The company said the drop – based on data from Nielsen, includes traditional Multichannel Video Programming Distributors (MVPDs) such as Comcast and DirectTV, as well as most digital Over-The-Top (OTT) streaming packages.

For reference, ESPN boasted just north of 100 million households almost a decade ago, a significant decay for one of Disney’s longtime cornerstones. As Deadline notes, the drop in subscribers highlights one of the biggest conundrums in the media business – traditional TV networks are shedding subscribers due to cord-cutting.

Disney and ESPN execs are keeping a close eye on the subscriber declines and have fortified ESPN+ with increasingly robust programming. The billions at stake from traditional distribution and ad revenue, however, mean a wholesale shift to streaming isn’t likely anytime soon. The company firmly denied reports in October that it was considering a spinoff or even a sale of ESPN.

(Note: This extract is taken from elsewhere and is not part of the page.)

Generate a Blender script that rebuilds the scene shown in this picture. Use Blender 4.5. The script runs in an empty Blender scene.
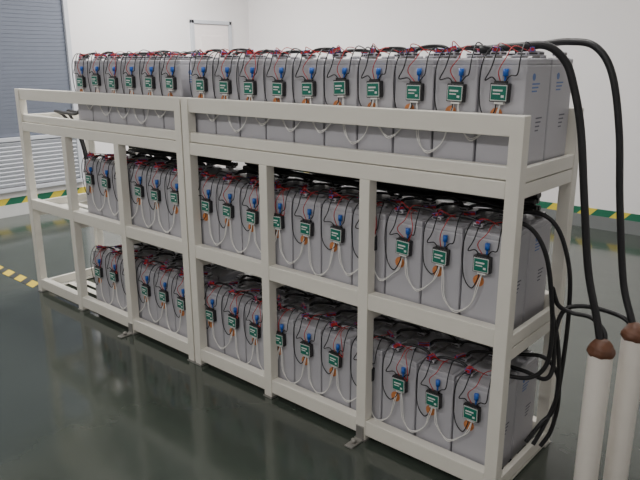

ESPN was at 84 million households at the end of fiscal 2020. Streaming service ESPN+, meanwhile, ended fiscal 2021 with 17 million subscribers, up 66% from the same time in 2020. It has posted significant growth since being bundled with other Disney offerings.

Disney is scrambling to right the ship, however, adding both ESPN+ and Disney+ to its Hulu Live TV package (along with a $5 per month increase in price), a move which will automatically boost subscriber levels. Hulu has approximately 4 million subscribers, while Hulu + Live TV is one of the leading pay-TV operators in the US, per the report.

The company plans to spend “as much as” $33 billion on programming in fiscal 2022, a 32% increase from the $25 billion outlay in FY2021.